- **What needs to be done**
From the first line of the data below through the line holding "SC.camera = cam", output each line exactly and leave the pictures out.

— Start Dataset content —

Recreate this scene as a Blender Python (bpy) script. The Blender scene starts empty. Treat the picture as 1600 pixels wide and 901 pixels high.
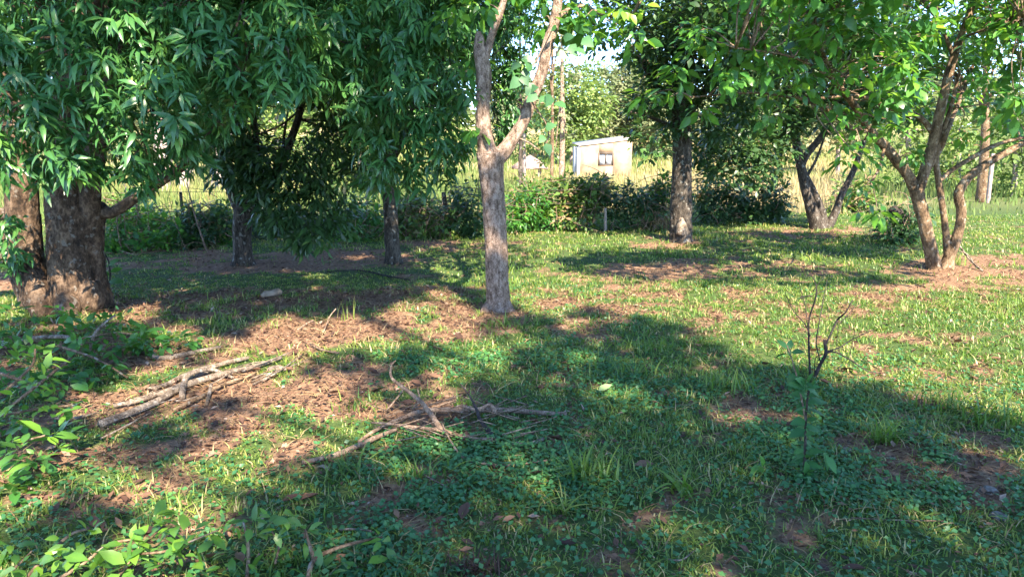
import bpy, math, random
import numpy as np
from mathutils import Vector, Matrix

rng = np.random.default_rng(7)
random.seed(7)
SC = bpy.context.scene
COL = SC.collection

# ------------------------------------------------------------------ camera
F = 1155.6            # focal length in photo pixels (1600 wide)
HOR = 227.0           # horizon row
CAMH = 1.6
PITCH = math.atan((450.5 - HOR) / F)
cam_d = bpy.data.cameras.new('camera')
cam_d.sensor_width = 36.0
cam_d.lens = 36.0 * F / 1600.0
cam_d.clip_start = 0.05
cam_d.clip_end = 2000.0
cam = bpy.data.objects.new('camera', cam_d)
cam.location = (0, 0, CAMH)
cam.rotation_euler = (math.pi / 2 - PITCH, 0, 0)
COL.objects.link(cam)
SC.camera = cam

# ------------------------------------------------------------------ sky, sun, exposure
SUN_AZ = math.radians(20)      # to the right of straight behind the camera
SUN_EL = math.radians(43)
SDIR = np.array([math.sin(SUN_AZ) * math.cos(SUN_EL), -math.cos(SUN_AZ) * math.cos(SUN_EL), math.sin(SUN_EL)])
w = bpy.data.worlds.new('World')
SC.world = w
w.use_nodes = True
nt = w.node_tree
sky = nt.nodes.new('ShaderNodeTexSky')
sky.sky_type = 'NISHITA'
sky.sun_disc = False
sky.sun_elevation = SUN_EL
sky.sun_rotation = math.atan2(SDIR[0], SDIR[1])
sky.air_density = 1.0
sky.dust_density = 0.0
sky.ozone_density = 3.0
sky.altitude = 4000
bg = nt.nodes['Background']
bg.inputs['Strength'].default_value = 0.15
nt.links.new(sky.outputs[0], bg.inputs['Color'])
sun_d = bpy.data.lights.new('sun', 'SUN')
sun_d.energy = 4.7
sun_d.angle = math.radians(0.5)
sun_d.color = (1.0, 0.88, 0.68)
sun = bpy.data.objects.new('sun', sun_d)
sun.rotation_euler = Vector(SDIR).to_track_quat('Z', 'Y').to_euler()
sun.location = (10, -20, 25)
COL.objects.link(sun)
SC.view_settings.view_transform = 'Standard'
SC.view_settings.look = 'None'
SC.view_settings.gamma = 1.0
SC.view_settings.use_curve_mapping = False
SC.view_settings.exposure = 2.38
SC.cycles.max_bounces = 6
SC.cycles.diffuse_bounces = 3
SC.cycles.transmission_bounces = 3
SC.cycles.transparent_max_bounces = 4

# ------------------------------------------------------------------ picture <-> place
cp, sp_ = math.cos(PITCH), math.sin(PITCH)
CAM = np.array([0, 0, CAMH])
def ray(px, py):
    a = (px - 800.0) / F
    b = (450.5 - py) / F
    return np.array([a, cp + b * sp_, -sp_ + b * cp])
def P(px, py, D):
    r = ray(px, py)
    return CAM + r * (D / r[1])
def project(x, y, z):
    d = np.stack([x, y, z - CAMH], -1)
    fwd = d[..., 1] * cp - d[..., 2] * sp_
    up = d[..., 1] * sp_ + d[..., 2] * cp
    fwd = np.where(np.abs(fwd) < 1e-3, 1e-3, fwd)
    return 800 + F * d[..., 0] / fwd, 450.5 - F * up / fwd, fwd

# value noise -------------------------------------------------------
_tab = np.random.default_rng(3).random((256, 256))
def vnoise(x, y):
    x = np.asarray(x, float); y = np.asarray(y, float)
    xi = np.floor(x).astype(int); yi = np.floor(y).astype(int)
    fx = x - xi; fy = y - yi
    fx = fx * fx * (3 - 2 * fx); fy = fy * fy * (3 - 2 * fy)
    a = _tab[xi & 255, yi & 255]; b = _tab[(xi + 1) & 255, yi & 255]
    c = _tab[xi & 255, (yi + 1) & 255]; d = _tab[(xi + 1) & 255, (yi + 1) & 255]
    return (a * (1 - fx) + b * fx) * (1 - fy) + (c * (1 - fx) + d * fx) * fy
def fbm(x, y, o=4):
    s = 0; a = 0.5
    for i in range(o):
        s = s + a * vnoise(x * 2 ** i + 17 * i, y * 2 ** i + 31 * i); a *= 0.5
    return s

def gh(x, y):
    """height of the ground"""
    x = np.asarray(x, float); y = np.asarray(y, float)
    near = 0.10 * (fbm(x * 0.45 + 40, y * 0.45 + 40, 3) - 0.45) + 0.05 * (fbm(x * 2.2, y * 2.2, 3) - 0.45)
    far = np.where(y > 17, -0.018 * (np.clip(y, 17, 45) - 17), 0.0) + np.where(y > 52, 0.10 * (np.clip(y, 52, 95) - 52), 0.0)
    return near + far
def G(px, py, dz=0.0):
    r = ray(px, py)
    t = -CAMH / r[2]
    for _ in range(4):
        p = CAM + r * t
        t = (gh(p[0], p[1]) - CAMH) / r[2]
    p = CAM + r * t
    p[2] = gh(p[0], p[1]) + dz
    return p

def inpoly(px, py, poly):
    px = np.asarray(px); py = np.asarray(py)
    r = np.zeros(px.shape, bool)
    n = len(poly)
    j = n - 1
    for i in range(n):
        xi, yi = poly[i]; xj, yj = poly[j]
        c = ((yi > py) != (yj > py)) & (px < (xj - xi) * (py - yi) / (yj - yi + 1e-9) + xi)
        r ^= c
        j = i
    return r

# where leaf litter and bare soil lie instead of grass (patches on the ground)
BARE = [(450,520,120,32,1),(570,500,90,28,.9),(300,660,180,60,.95),(190,750,130,60,.95),(500,600,80,50,.6),(420,700,120,60,.6),
        (650,650,90,30,.7),(420,478,270,26,.9),(620,455,150,14,.8),(400,408,260,16,1),(650,385,130,12,.7),(1110,424,230,18,.85),(950,470,130,30,.75),
        (1000,490,160,22,.6),(1150,465,60,15,.7),(1270,364,140,9,.9),(1480,740,130,60,.8),(1350,700,70,30,.7),(1180,650,90,22,.7),
        (1450,455,150,20,.6),(1570,430,70,40,.6),(610,780,60,40,.6),(740,820,60,40,.55),(830,805,80,25,.5),(1070,775,50,18,.6),
        (720,500,100,35,.6),(1475,420,90,20,.9),(240,540,120,40,.8),(60,650,90,150,.8),(1560,800,60,40,.5),(1430,620,80,18,.5),(660,745,50,40,.5),
        (700,600,60,30,.4),(1040,378,60,10,.8),(20,440,60,16,.9),(250,390,100,10,.8),(900,860,80,20,.35),(300,860,200,50,.7),(1250,490,160,14,.4),(1400,530,120,16,.4),(1530,580,80,20,.4),(900,520,60,10,.5),(560,560,90,24,.6),(380,620,120,40,.8),(120,830,140,50,.7),(1020,820,70,22,.4),(1230,830,80,26,.4)]
def bare(x, y):
    px, py, f = project(x, y, np.zeros_like(x))
    b = np.zeros_like(x)
    for cx, cy, rx, ry, s in BARE:
        d = ((px - cx) / rx) ** 2 + ((py - cy) / ry) ** 2
        b = np.maximum(b, s * np.clip(1.5 - d, 0, 1))
    b = b * (f > 0.5)
    n = fbm(x * 1.3 + 9, y * 1.3 + 5, 4)
    n2 = fbm(x * 5 + 3, y * 5 + 8, 3)
    return np.clip(b * (0.10 + 1.3 * n) + 1.3 * np.clip(n - 0.55, 0, 1) + 2.1 * (n2 - 0.46), 0, 1)

# ------------------------------------------------------------------ mesh helpers
NTRI = [0]
def mesh_from(name, V, tris=None, quads=None, attrs=None, smooth=False):
    me = bpy.data.meshes.new(name)
    V = np.ascontiguousarray(V, dtype=np.float32)
    fl = []; tot = []
    if tris is not None and len(tris):
        fl.append(np.asarray(tris, np.int32).ravel()); tot.append(np.full(len(tris), 3, np.int32))
    if quads is not None and len(quads):
        fl.append(np.asarray(quads, np.int32).ravel()); tot.append(np.full(len(quads), 4, np.int32))
    loops = np.concatenate(fl); tot = np.concatenate(tot)
    NTRI[0] += int((tot - 2).sum())
    me.vertices.add(len(V)); me.vertices.foreach_set('co', V.ravel())
    me.loops.add(len(loops)); me.loops.foreach_set('vertex_index', loops)
    me.polygons.add(len(tot))
    st = np.zeros(len(tot), np.int32); st[1:] = np.cumsum(tot)[:-1]
    me.polygons.foreach_set('loop_start', st)
    me.polygons.foreach_set('loop_total', tot)
    if smooth:
        me.polygons.foreach_set('use_smooth', np.ones(len(tot), bool))
    for k, a in (attrs or {}).items():
        at = me.attributes.new(k, 'FLOAT', 'POINT')
        at.data.foreach_set('value', np.ascontiguousarray(a, dtype=np.float32))
    me.update(calc_edges=True)
    return me

def link(name, me, mat=None, parent=None, loc=None):
    o = bpy.data.objects.new(name, me)
    COL.objects.link(o)
    if mat is not None and not me.materials:
        me.materials.append(mat)
    if parent is not None:
        o.parent = parent
    if loc is not None:
        o.location = loc
    return o
def tag(o, label=None, cat=None, group=None, kind=None):
    if label: o['label'] = label
    if cat: o['category'] = cat
    if group: o['group'] = group
    if kind: o['kind'] = kind
    return o
def thing(name, loc, label, cat, group=None):
    o = bpy.data.objects.new(name, None)
    o.empty_display_size = 0.2
    COL.objects.link(o)
    o.location = loc
    return tag(o, label, cat, group)

def unit(v):
    return v / (np.linalg.norm(v, axis=-1, keepdims=True) + 1e-9)

def frames(d, u):
    """rotation matrices whose y column is d and z column near u"""
    d = unit(d)
    x = unit(np.cross(d, u))
    z = np.cross(x, d)
    return np.stack([x, d, z], -1)

# leaf templates: unit length along y
def leaf_full(wd, droop=0.18, fold=0.12, a=0.33, b=0.68, wb=0.8):
    V = np.array([[0,0,0],[0,a,0.03],[0,b,-droop*0.35],[0,1,-droop],
                  [-wd,a,fold*wd*2],[wd,a,fold*wd*2],[-wd*wb,b,fold*wd*2-droop*0.35],[wd*wb,b,fold*wd*2-droop*0.35]], float)
    T = np.array([[0,5,1],[0,1,4],[2,7,3],[6,2,3]])
    Q = np.array([[1,5,7,2],[4,1,2,6]])
    return V, T, Q
def leaf_mid(wd, droop=0.12, fold=0.1):
    V = np.array([[0,0,0],[-wd,0.45,fold*wd*2],[wd,0.45,fold*wd*2],[0,1,-droop],[0,0.5,0]], float)
    T = np.array([[0,4,1],[0,2,4],[1,4,3],[4,2,3]])
    return V, T, None
def leaf_lo(wd):
    V = np.array([[0,0,0],[-wd,0.5,0.06],[wd,0.5,0.06],[0,1,-0.12]], float)
    T = np.array([[0,2,1],[1,2,3]])
    return V, T, None

def scatter(name, tmpl, pos, R, S, tint, mat, parent=None, origin=(0,0,0), smooth=False):
    V, T, Q = tmpl
    n = len(pos); k = len(V)
    VV = np.einsum('nij,kj->nki', R, V) * S[:, None, None] + (pos - np.asarray(origin))[:, None, :]
    off = (np.arange(n) * k)[:, None, None]
    TT = (T[None] + off).reshape(-1, 3) if T is not None else None
    QQ = (Q[None] + off).reshape(-1, 4) if Q is not None else None
    rib = np.tile((np.abs(V[:, 0]) < 1e-6) * .10, n)
    me = mesh_from(name, VV.reshape(-1, 3), TT, QQ, {'tint': np.repeat(tint, k) + rib * (np.repeat(tint, k) < .8)}, smooth)
    return link(name, me, mat, parent)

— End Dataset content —

- **Response for this exercise**
Recreate this scene as a Blender Python (bpy) script. The Blender scene starts empty. Treat the picture as 1600 pixels wide and 901 pixels high.
import bpy, math, random
import numpy as np
from mathutils import Vector, Matrix

rng = np.random.default_rng(7)
random.seed(7)
SC = bpy.context.scene
COL = SC.collection

# ------------------------------------------------------------------ camera
F = 1155.6            # focal length in photo pixels (1600 wide)
HOR = 227.0           # horizon row
CAMH = 1.6
PITCH = math.atan((450.5 - HOR) / F)
cam_d = bpy.data.cameras.new('camera')
cam_d.sensor_width = 36.0
cam_d.lens = 36.0 * F / 1600.0
cam_d.clip_start = 0.05
cam_d.clip_end = 2000.0
cam = bpy.data.objects.new('camera', cam_d)
cam.location = (0, 0, CAMH)
cam.rotation_euler = (math.pi / 2 - PITCH, 0, 0)
COL.objects.link(cam)
SC.camera = cam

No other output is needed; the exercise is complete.